| Aim of the task |
Return all of the data exactly as given.
— start —
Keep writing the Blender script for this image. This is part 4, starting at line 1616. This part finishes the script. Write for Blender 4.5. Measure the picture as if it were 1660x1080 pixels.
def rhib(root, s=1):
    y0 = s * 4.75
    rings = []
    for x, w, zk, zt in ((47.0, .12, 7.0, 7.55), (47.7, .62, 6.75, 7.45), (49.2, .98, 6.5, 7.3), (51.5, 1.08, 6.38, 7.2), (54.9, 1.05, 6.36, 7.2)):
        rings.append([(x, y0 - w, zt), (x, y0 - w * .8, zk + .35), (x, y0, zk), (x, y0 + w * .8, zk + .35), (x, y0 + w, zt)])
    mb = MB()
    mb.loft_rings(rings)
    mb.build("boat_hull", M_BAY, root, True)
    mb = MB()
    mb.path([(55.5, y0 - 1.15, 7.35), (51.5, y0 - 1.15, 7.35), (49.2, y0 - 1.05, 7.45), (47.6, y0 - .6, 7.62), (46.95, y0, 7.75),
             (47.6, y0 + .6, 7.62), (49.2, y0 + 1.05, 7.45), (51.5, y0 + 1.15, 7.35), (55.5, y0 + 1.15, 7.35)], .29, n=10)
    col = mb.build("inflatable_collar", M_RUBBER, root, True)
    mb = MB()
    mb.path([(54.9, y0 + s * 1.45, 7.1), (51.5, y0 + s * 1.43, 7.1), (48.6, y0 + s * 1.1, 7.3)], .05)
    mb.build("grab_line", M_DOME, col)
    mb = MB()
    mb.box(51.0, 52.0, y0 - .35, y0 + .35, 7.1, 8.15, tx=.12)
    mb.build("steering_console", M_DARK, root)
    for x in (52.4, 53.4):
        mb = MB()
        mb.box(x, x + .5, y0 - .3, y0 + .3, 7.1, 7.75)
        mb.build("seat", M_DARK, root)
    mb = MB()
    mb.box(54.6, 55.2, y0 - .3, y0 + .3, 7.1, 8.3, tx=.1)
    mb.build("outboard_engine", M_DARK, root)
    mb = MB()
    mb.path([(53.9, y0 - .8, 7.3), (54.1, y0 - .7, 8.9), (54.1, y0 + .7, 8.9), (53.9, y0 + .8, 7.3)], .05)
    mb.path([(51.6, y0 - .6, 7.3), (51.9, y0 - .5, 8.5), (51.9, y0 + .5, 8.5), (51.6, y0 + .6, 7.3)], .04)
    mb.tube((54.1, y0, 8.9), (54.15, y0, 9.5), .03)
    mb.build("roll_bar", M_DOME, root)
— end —
| Finished exercise |
Keep writing the Blender script for this image. This is part 4, starting at line 1616. This part finishes the script. Write for Blender 4.5. Measure the picture as if it were 1660x1080 pixels.
def rhib(root, s=1):
    y0 = s * 4.75
    rings = []
    for x, w, zk, zt in ((47.0, .12, 7.0, 7.55), (47.7, .62, 6.75, 7.45), (49.2, .98, 6.5, 7.3), (51.5, 1.08, 6.38, 7.2), (54.9, 1.05, 6.36, 7.2)):
        rings.append([(x, y0 - w, zt), (x, y0 - w * .8, zk + .35), (x, y0, zk), (x, y0 + w * .8, zk + .35), (x, y0 + w, zt)])
    mb = MB()
    mb.loft_rings(rings)
    mb.build("boat_hull", M_BAY, root, True)
    mb = MB()
    mb.path([(55.5, y0 - 1.15, 7.35), (51.5, y0 - 1.15, 7.35), (49.2, y0 - 1.05, 7.45), (47.6, y0 - .6, 7.62), (46.95, y0, 7.75),
             (47.6, y0 + .6, 7.62), (49.2, y0 + 1.05, 7.45), (51.5, y0 + 1.15, 7.35), (55.5, y0 + 1.15, 7.35)], .29, n=10)
    col = mb.build("inflatable_collar", M_RUBBER, root, True)
    mb = MB()
    mb.path([(54.9, y0 + s * 1.45, 7.1), (51.5, y0 + s * 1.43, 7.1), (48.6, y0 + s * 1.1, 7.3)], .05)
    mb.build("grab_line", M_DOME, col)
    mb = MB()
    mb.box(51.0, 52.0, y0 - .35, y0 + .35, 7.1, 8.15, tx=.12)
    mb.build("steering_console", M_DARK, root)
    for x in (52.4, 53.4):
        mb = MB()
        mb.box(x, x + .5, y0 - .3, y0 + .3, 7.1, 7.75)
        mb.build("seat", M_DARK, root)
    mb = MB()
    mb.box(54.6, 55.2, y0 - .3, y0 + .3, 7.1, 8.3, tx=.1)
    mb.build("outboard_engine", M_DARK, root)
    mb = MB()
    mb.path([(53.9, y0 - .8, 7.3), (54.1, y0 - .7, 8.9), (54.1, y0 + .7, 8.9), (53.9, y0 + .8, 7.3)], .05)
    mb.path([(51.6, y0 - .6, 7.3), (51.9, y0 - .5, 8.5), (51.9, y0 + .5, 8.5), (51.6, y0 + .6, 7.3)], .04)
    mb.tube((54.1, y0, 8.9), (54.15, y0, 9.5), .03)
    mb.build("roll_bar", M_DOME, root)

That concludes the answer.